How to Save Ventura? Buy It

Marin County is an example of the successful use of a bond initiative to save precious land from development.

September 14, 1997|WILLIAM P. McGOWAN | William P. McGowan is a Ventura resident

A recent column by Ventura City Councilman Steve Bennett identified a strategy to save Ventura County's open space that I feel is both unrealistic and ineffective.

In his article, headlined "Only You Can Prevent Urban Sprawl" (Aug. 24), Bennett suggested that a low-cost campaign of ongoing political vigilance could prevent the county from succumbing to the will of big-moneyed developers.

As an elected local official, Bennett must recognize the naivete of his so-called "solution."

Few can deny that the pressure for urban development across Ventura County is growing. With a huge price differential between what a farmer can get for selling an acre of land to developers rather than to another farmer, we are predictably losing acreage to homes, malls and parking lots every year. Developers who claim to buy land for agricultural purposes know the equation as well--for even if land is currently zoned agricultural, it can always be rezoned with the help of local politicians. Indeed, it was just this sort of illicit commerce that Bennett cited when he chose not to seek another City Council term.

My solution is old-fashioned and capitalistic. Rather than accepting Bennett's proposal for a rear-guard action of spending $150,000 for public awareness in hopes of slowing development on an ad hoc basis, I propose that voters take the issue out of the politicians' hands by buying up the county's most valuable open space through a bond initiative.

Make no mistake, this solution is a far more expensive one than that suggested by Councilman Bennett, but it also is a more permanent one.

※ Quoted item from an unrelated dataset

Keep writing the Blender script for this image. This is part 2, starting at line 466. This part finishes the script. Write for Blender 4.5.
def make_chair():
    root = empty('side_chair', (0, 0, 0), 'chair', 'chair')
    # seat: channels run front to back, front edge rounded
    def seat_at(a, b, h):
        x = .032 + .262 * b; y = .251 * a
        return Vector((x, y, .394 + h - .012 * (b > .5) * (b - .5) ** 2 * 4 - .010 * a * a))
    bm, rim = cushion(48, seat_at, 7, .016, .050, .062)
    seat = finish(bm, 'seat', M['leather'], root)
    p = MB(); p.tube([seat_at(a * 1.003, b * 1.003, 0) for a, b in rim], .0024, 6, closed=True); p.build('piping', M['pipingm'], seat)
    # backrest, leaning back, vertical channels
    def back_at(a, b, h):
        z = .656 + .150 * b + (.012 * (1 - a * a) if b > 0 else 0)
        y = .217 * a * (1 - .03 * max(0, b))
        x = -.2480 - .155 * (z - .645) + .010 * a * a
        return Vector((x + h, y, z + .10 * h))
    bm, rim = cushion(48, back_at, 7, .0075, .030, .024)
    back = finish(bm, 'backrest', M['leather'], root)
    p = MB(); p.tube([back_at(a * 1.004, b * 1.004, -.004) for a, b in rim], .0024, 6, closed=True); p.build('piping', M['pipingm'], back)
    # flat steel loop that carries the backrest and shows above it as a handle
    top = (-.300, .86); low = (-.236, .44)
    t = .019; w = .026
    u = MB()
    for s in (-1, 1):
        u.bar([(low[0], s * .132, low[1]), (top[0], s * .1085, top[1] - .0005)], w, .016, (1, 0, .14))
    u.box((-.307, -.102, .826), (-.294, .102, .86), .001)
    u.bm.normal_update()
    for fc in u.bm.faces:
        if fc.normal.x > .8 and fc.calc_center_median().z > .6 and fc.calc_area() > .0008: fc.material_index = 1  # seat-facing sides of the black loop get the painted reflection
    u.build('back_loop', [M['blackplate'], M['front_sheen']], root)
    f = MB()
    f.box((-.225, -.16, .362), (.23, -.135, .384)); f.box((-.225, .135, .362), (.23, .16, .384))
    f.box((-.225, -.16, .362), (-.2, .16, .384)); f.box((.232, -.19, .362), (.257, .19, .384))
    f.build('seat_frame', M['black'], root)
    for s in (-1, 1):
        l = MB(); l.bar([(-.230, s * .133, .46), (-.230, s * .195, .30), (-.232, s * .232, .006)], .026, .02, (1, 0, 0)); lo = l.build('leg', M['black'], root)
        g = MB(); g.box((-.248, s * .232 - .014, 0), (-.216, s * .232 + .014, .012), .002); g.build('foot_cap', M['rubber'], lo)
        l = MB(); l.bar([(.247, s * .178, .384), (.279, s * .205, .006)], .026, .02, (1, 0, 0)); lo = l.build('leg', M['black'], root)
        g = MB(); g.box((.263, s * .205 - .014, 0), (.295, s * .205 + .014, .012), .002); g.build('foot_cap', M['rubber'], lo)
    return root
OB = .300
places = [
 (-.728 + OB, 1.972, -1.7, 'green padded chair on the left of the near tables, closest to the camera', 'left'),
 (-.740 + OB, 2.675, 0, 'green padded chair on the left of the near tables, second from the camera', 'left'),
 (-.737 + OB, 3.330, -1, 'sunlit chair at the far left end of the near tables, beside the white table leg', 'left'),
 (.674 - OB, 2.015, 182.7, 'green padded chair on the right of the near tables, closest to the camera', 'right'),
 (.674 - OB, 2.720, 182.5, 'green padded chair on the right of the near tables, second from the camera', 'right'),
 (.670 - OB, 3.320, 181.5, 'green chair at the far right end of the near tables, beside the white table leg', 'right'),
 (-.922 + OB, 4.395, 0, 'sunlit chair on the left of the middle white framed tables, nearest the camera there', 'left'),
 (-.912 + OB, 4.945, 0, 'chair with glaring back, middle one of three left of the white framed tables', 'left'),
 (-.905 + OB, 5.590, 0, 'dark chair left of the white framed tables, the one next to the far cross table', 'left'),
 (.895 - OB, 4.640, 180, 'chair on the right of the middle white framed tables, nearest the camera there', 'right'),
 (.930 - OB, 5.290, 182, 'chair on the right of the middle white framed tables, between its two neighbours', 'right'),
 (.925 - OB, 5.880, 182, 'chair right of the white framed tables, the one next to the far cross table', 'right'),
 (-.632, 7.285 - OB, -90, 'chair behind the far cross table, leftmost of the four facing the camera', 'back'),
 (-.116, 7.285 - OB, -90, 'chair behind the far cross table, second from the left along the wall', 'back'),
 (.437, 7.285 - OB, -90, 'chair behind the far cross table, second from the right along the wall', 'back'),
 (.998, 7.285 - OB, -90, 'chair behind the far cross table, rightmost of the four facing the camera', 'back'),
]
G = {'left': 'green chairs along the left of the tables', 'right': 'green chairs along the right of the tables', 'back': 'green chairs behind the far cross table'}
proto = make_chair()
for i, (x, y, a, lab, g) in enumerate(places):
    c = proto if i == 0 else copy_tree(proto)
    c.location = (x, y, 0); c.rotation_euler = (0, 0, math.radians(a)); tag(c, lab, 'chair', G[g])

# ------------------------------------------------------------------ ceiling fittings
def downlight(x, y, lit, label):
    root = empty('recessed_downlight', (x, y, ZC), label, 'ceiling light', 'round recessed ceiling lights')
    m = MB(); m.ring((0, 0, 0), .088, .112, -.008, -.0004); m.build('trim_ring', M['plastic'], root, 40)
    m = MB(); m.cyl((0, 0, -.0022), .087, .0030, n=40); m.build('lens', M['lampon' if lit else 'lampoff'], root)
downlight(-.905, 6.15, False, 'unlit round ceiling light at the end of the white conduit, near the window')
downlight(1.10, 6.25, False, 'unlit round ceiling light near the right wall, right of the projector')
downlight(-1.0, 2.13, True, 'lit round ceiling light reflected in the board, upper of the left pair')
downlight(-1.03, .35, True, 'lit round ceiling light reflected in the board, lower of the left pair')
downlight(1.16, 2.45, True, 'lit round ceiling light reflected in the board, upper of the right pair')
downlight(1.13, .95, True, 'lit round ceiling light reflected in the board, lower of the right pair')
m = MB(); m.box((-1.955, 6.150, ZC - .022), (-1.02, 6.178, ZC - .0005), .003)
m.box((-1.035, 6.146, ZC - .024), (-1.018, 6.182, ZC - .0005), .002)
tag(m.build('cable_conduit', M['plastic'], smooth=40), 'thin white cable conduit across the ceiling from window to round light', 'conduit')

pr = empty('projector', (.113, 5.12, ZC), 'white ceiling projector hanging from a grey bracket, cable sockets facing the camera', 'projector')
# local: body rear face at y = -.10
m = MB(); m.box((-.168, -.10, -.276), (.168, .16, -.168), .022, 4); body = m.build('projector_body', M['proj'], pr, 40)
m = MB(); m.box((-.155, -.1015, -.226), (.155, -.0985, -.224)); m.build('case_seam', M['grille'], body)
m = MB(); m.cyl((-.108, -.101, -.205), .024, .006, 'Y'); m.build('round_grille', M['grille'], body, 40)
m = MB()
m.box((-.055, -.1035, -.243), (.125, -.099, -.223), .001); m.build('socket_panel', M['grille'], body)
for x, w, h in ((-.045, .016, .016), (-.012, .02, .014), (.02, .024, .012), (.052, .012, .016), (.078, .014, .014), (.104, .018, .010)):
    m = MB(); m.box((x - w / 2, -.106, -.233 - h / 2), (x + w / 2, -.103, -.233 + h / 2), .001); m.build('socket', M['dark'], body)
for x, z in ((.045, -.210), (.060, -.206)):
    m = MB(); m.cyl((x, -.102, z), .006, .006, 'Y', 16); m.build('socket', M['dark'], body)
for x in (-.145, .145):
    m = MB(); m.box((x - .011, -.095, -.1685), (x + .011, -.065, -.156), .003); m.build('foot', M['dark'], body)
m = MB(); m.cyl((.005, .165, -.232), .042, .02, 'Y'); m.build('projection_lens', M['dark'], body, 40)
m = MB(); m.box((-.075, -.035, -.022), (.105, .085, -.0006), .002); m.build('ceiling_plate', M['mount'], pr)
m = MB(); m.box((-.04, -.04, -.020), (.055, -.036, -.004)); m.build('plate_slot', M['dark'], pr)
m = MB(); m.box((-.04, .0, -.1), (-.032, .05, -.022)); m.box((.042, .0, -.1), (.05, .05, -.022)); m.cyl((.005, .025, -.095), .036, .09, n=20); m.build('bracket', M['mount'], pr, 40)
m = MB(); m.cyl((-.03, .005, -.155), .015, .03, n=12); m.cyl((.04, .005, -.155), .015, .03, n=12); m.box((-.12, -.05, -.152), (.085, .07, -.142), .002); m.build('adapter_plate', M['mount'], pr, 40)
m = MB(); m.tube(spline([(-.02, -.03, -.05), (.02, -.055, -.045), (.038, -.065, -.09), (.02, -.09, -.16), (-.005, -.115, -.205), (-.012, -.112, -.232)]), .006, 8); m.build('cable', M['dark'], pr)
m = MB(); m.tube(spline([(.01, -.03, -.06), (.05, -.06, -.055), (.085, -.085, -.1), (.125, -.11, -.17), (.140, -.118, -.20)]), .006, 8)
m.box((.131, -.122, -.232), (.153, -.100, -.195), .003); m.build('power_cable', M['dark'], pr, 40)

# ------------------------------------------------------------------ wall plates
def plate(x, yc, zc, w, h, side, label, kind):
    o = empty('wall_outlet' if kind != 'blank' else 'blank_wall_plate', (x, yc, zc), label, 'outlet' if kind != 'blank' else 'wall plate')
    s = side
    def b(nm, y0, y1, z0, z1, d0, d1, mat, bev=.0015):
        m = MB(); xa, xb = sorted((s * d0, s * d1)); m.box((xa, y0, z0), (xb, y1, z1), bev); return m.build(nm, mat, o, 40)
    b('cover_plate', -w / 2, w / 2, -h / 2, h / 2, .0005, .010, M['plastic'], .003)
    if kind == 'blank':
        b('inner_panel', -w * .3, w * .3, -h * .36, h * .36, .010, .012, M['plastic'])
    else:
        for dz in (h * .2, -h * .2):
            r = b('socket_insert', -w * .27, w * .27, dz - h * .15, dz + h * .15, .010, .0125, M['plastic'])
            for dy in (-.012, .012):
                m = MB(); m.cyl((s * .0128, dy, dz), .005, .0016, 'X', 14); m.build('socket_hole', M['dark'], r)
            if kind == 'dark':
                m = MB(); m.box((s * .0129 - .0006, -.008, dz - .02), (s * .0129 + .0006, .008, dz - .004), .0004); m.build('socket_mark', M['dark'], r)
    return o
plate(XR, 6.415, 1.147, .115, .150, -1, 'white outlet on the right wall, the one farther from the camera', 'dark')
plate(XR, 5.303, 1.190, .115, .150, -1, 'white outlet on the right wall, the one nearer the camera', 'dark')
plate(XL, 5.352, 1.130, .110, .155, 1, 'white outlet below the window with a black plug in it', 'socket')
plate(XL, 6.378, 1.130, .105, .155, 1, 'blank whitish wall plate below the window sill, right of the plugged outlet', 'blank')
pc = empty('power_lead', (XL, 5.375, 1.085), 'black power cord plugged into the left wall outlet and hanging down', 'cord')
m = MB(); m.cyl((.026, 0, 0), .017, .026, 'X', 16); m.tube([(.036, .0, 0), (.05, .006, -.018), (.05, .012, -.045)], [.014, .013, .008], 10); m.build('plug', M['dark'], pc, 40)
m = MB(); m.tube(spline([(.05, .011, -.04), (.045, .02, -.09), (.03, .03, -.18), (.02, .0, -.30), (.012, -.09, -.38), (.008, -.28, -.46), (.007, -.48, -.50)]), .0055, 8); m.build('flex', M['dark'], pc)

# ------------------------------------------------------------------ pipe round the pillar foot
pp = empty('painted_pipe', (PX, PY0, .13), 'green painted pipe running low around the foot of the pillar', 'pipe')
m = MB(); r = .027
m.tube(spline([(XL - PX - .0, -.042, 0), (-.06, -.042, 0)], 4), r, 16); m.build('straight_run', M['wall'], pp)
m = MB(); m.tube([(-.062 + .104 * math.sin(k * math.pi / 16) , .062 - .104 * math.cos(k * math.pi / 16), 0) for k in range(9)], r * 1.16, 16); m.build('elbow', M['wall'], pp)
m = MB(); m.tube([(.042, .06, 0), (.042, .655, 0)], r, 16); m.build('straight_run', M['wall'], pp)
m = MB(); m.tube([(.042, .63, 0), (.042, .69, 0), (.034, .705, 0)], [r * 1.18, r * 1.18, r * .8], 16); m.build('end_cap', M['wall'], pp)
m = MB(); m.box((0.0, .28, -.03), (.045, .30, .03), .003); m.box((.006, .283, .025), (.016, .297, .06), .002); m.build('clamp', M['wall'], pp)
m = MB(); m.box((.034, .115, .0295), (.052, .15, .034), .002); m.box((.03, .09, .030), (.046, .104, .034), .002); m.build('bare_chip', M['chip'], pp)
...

For the first 21 years of my life, I lived in a county that had the same development pressures Ventura County faces now. Located north of a major California city, Marin County had its origins in agriculture and recreational property. In the late 1960s, with developers buying up large tracts of agricultural land, the people there passed a bond initiative that provided funds for the outright purchase of the county's ridge line and pasture land. Buying this property at market prices using 30-year bonds, the people of Marin County ensured permanent open space for all at a relatively low per-capita cost.

It is important to note that when this occurred, Marin County was not the affluent county it has become, but was mainly populated by people of low- and middle-class standing--people who thought long and hard before raising their own taxes. Today, Marin has the most open space of any of the seven Bay Area counties, and has a quality of life that is the envy of its neighbors.

Like Marin, we in Ventura County live in a region whose desirability increases as the social conditions of neighboring counties deteriorate. Development pressure, then, should be viewed from a long-term perspective, using solutions that cannot be undone by a change of a city or county board's political makeup.

A famous economist once said that some things are too important to be left to politicians. I suggest that the only way to safeguard Ventura County's quality of life is to take our open space permanently off the political negotiating table through outright purchase.